*Exercise material:*
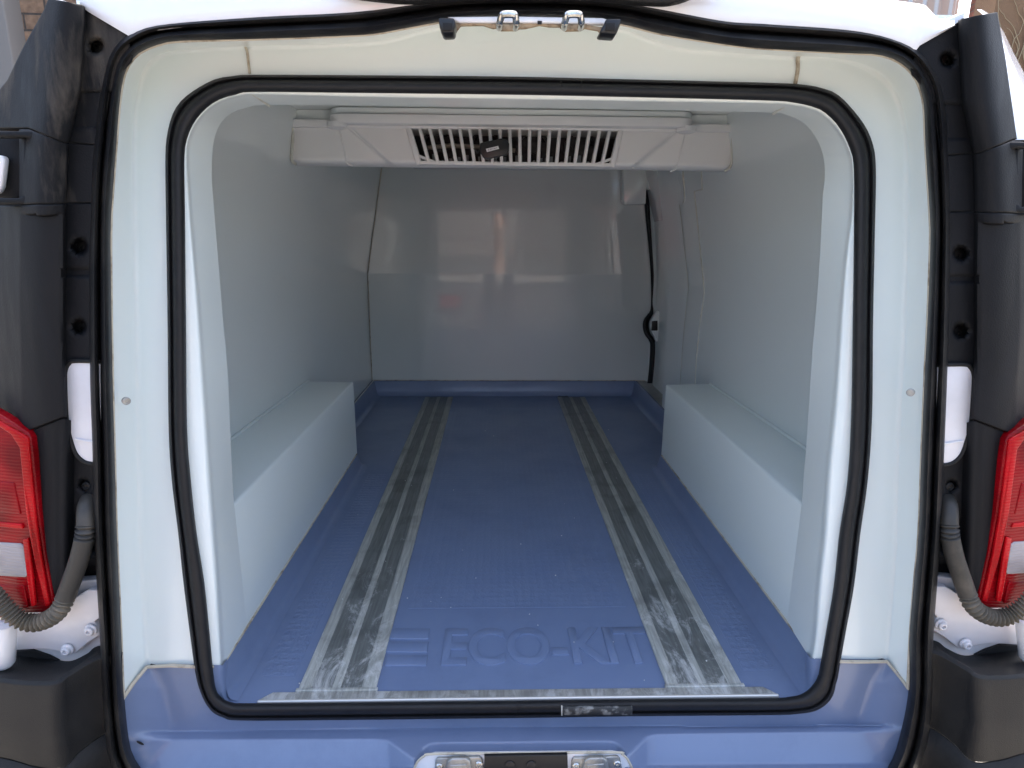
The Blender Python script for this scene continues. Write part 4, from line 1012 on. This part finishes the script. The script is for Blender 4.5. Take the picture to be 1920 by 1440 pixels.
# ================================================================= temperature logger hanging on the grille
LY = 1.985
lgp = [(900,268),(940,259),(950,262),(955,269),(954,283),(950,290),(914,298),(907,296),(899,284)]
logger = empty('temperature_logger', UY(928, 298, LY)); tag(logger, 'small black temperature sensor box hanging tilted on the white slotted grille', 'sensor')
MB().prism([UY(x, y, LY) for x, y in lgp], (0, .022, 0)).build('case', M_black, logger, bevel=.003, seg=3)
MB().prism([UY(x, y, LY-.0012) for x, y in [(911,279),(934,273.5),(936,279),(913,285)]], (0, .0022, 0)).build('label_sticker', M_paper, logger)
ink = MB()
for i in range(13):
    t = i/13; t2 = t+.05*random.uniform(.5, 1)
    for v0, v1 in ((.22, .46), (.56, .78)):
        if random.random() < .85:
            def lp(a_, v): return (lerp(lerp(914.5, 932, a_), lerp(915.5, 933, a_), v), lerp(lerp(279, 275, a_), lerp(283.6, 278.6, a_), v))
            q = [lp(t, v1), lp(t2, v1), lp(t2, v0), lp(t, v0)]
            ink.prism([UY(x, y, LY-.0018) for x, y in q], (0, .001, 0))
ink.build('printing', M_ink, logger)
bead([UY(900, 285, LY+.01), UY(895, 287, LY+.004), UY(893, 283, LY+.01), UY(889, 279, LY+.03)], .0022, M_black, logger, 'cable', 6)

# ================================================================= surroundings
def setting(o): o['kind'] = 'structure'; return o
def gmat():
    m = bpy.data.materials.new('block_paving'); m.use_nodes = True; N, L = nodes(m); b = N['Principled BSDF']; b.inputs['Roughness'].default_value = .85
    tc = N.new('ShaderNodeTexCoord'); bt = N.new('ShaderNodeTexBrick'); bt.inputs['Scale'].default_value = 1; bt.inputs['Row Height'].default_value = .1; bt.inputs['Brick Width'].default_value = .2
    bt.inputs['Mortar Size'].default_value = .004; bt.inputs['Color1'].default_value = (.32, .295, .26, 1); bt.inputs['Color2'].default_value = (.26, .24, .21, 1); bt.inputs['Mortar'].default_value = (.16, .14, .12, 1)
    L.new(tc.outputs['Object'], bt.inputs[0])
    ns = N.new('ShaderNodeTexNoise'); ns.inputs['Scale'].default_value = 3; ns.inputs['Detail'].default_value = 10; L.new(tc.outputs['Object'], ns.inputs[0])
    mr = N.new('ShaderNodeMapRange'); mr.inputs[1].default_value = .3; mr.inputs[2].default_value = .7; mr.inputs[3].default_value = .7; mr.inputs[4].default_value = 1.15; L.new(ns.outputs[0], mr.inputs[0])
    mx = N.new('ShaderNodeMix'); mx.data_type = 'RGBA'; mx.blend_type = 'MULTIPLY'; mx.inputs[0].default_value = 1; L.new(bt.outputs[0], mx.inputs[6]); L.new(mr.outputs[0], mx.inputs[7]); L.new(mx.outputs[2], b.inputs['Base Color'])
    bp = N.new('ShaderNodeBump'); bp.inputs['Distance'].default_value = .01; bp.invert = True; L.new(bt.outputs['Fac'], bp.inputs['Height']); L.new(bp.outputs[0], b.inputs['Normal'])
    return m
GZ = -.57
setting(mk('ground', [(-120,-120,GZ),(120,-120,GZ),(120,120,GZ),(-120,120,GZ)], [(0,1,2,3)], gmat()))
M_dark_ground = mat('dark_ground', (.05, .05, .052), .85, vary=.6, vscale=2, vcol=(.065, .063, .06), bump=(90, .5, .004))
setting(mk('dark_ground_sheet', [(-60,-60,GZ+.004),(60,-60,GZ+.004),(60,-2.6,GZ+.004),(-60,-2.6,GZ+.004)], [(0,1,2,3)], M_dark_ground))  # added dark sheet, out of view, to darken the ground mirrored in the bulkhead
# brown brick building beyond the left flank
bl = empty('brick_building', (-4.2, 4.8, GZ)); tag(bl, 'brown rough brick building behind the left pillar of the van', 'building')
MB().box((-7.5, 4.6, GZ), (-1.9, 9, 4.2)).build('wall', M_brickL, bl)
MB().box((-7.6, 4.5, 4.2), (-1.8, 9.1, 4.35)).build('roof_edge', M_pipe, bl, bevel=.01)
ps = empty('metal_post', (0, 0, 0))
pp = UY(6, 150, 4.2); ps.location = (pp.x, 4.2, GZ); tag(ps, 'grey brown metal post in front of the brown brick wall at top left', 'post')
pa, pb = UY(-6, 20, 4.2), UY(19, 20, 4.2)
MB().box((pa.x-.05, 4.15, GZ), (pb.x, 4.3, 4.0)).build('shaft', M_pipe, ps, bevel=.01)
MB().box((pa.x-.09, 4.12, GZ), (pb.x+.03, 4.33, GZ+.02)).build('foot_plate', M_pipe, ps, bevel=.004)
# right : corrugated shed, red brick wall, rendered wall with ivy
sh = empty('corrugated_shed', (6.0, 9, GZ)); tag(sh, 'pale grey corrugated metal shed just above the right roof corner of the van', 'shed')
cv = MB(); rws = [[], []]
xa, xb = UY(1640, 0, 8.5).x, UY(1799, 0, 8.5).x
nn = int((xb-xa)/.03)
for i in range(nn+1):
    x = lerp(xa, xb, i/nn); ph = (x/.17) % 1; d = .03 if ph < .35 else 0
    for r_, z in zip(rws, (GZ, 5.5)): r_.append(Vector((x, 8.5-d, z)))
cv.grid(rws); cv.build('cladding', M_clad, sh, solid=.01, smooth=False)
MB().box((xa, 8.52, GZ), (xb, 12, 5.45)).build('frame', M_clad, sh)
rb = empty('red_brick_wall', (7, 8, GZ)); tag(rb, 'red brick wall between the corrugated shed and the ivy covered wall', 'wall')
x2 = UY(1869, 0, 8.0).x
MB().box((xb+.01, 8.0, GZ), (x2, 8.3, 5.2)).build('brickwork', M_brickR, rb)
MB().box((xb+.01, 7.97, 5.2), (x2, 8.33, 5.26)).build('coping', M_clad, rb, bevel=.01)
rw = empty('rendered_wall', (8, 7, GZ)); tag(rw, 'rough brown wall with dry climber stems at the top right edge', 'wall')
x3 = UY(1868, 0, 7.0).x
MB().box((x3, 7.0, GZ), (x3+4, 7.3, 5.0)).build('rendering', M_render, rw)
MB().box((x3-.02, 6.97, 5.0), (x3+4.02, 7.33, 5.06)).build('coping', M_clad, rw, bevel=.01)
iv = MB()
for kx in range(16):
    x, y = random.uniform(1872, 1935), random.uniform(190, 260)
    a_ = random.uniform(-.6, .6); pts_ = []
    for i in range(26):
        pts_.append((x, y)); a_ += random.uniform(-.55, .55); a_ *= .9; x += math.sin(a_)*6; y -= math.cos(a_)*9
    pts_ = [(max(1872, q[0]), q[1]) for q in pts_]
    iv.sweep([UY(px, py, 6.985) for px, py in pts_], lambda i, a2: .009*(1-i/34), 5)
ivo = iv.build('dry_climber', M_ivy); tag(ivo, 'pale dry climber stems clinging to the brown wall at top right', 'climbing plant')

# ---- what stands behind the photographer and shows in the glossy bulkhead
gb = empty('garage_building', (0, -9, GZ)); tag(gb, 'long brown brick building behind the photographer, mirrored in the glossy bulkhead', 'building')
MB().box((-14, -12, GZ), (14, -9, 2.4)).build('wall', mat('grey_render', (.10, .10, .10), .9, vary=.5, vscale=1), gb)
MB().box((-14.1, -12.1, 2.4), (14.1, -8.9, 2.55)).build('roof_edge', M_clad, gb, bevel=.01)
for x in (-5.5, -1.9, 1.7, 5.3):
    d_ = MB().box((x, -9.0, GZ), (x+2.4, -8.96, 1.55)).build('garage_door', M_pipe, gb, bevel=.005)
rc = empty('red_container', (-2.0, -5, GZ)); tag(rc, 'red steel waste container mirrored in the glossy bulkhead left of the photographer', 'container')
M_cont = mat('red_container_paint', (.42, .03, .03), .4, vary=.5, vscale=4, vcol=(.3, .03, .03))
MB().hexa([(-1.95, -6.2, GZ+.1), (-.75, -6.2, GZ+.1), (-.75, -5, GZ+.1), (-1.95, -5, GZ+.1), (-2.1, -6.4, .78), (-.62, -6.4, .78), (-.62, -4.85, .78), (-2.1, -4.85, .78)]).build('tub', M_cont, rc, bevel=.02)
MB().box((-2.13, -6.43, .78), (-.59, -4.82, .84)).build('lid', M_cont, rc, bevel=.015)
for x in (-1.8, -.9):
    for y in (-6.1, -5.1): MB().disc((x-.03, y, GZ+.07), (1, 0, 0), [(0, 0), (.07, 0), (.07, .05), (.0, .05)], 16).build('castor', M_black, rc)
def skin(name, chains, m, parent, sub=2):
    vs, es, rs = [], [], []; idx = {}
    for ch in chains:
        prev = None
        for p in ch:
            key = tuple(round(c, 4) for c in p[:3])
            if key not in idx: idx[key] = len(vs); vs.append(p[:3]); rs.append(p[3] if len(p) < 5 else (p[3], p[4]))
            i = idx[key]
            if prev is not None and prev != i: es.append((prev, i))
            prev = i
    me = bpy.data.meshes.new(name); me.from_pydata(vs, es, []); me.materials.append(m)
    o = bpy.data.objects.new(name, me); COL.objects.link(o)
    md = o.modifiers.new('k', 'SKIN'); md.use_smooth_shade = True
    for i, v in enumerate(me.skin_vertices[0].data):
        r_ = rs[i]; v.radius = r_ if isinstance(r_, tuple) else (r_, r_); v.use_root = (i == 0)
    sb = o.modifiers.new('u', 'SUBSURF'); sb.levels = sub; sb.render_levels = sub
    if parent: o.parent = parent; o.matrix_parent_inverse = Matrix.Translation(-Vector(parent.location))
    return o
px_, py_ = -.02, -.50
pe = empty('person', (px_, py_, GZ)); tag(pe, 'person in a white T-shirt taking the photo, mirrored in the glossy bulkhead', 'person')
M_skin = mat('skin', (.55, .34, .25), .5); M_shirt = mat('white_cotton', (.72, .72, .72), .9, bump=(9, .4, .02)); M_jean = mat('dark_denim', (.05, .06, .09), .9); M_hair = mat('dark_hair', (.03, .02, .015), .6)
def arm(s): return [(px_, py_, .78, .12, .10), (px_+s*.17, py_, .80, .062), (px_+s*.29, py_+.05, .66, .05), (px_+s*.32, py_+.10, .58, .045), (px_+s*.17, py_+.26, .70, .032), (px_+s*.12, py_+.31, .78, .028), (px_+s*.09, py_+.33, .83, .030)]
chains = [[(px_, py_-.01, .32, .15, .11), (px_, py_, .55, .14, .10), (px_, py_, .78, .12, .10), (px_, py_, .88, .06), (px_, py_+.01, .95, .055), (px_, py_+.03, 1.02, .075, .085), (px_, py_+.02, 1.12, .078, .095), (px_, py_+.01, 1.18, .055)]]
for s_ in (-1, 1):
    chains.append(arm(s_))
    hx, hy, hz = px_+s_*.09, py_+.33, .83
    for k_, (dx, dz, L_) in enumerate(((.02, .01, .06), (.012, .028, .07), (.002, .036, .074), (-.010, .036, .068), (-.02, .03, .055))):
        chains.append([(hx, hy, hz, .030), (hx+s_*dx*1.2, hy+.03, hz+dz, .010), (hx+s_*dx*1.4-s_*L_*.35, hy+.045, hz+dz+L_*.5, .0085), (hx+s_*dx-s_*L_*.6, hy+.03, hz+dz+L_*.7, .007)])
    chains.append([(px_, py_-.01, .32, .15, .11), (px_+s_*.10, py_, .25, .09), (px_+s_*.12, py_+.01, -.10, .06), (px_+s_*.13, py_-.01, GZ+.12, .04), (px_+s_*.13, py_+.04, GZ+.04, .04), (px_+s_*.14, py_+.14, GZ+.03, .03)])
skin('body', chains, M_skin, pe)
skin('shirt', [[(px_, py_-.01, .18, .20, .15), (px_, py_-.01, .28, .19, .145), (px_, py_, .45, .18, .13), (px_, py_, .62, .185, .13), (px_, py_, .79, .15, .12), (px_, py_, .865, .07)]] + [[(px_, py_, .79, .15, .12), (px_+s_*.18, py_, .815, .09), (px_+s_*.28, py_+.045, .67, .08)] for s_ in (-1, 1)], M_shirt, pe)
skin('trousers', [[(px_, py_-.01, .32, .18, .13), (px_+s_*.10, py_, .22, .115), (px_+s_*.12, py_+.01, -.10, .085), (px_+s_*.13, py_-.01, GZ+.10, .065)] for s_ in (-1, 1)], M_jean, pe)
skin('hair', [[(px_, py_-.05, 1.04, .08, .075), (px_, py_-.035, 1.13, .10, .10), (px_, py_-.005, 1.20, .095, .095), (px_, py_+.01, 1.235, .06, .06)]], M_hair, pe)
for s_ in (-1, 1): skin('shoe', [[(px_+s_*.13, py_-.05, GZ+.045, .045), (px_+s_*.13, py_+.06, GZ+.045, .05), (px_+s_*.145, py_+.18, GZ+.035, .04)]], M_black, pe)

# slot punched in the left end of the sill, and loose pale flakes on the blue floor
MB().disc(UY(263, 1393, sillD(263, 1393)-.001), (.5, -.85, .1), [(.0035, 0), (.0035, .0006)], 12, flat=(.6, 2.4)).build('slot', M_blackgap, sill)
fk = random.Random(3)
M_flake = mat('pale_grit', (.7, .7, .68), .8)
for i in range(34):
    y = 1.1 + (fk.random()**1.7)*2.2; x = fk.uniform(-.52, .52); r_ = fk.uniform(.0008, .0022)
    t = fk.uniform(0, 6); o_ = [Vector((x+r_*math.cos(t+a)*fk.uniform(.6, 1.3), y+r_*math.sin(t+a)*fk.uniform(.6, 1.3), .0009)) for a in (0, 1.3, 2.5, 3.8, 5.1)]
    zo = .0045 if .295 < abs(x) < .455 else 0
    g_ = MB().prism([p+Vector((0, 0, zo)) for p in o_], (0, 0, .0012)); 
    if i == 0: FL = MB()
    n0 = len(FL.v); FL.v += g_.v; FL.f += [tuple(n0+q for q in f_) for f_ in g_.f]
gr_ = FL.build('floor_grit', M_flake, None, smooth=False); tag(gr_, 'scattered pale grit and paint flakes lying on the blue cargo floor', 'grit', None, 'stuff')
* * *
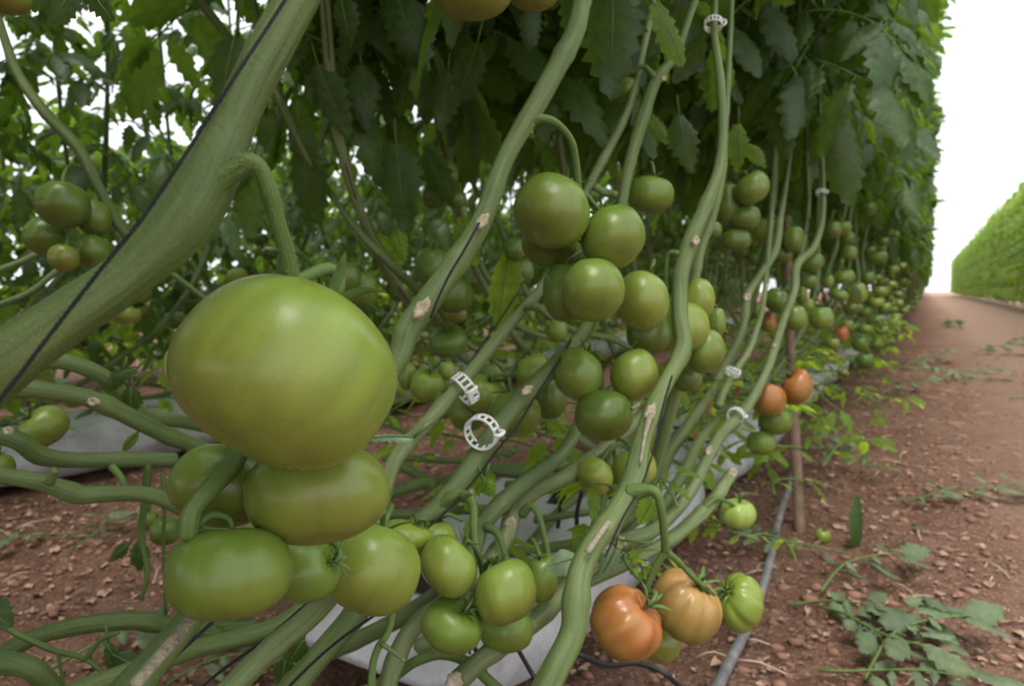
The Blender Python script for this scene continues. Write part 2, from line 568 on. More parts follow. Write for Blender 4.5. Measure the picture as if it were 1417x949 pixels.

*What needs to be done:* Within the material above, extract exactly the lines that start at the line containing "by 1440 pixels." and stop after the line containing "logger, 'cable', 6)", and only those.

*Problem solution:*
The Blender Python script for this scene continues. Write part 4, from line 1012 on. This part finishes the script. The script is for Blender 4.5. Take the picture to be 1920 by 1440 pixels.
# ================================================================= temperature logger hanging on the grille
LY = 1.985
lgp = [(900,268),(940,259),(950,262),(955,269),(954,283),(950,290),(914,298),(907,296),(899,284)]
logger = empty('temperature_logger', UY(928, 298, LY)); tag(logger, 'small black temperature sensor box hanging tilted on the white slotted grille', 'sensor')
MB().prism([UY(x, y, LY) for x, y in lgp], (0, .022, 0)).build('case', M_black, logger, bevel=.003, seg=3)
MB().prism([UY(x, y, LY-.0012) for x, y in [(911,279),(934,273.5),(936,279),(913,285)]], (0, .0022, 0)).build('label_sticker', M_paper, logger)
ink = MB()
for i in range(13):
    t = i/13; t2 = t+.05*random.uniform(.5, 1)
    for v0, v1 in ((.22, .46), (.56, .78)):
        if random.random() < .85:
            def lp(a_, v): return (lerp(lerp(914.5, 932, a_), lerp(915.5, 933, a_), v), lerp(lerp(279, 275, a_), lerp(283.6, 278.6, a_), v))
            q = [lp(t, v1), lp(t2, v1), lp(t2, v0), lp(t, v0)]
            ink.prism([UY(x, y, LY-.0018) for x, y in q], (0, .001, 0))
ink.build('printing', M_ink, logger)
bead([UY(900, 285, LY+.01), UY(895, 287, LY+.004), UY(893, 283, LY+.01), UY(889, 279, LY+.03)], .0022, M_black, logger, 'cable', 6)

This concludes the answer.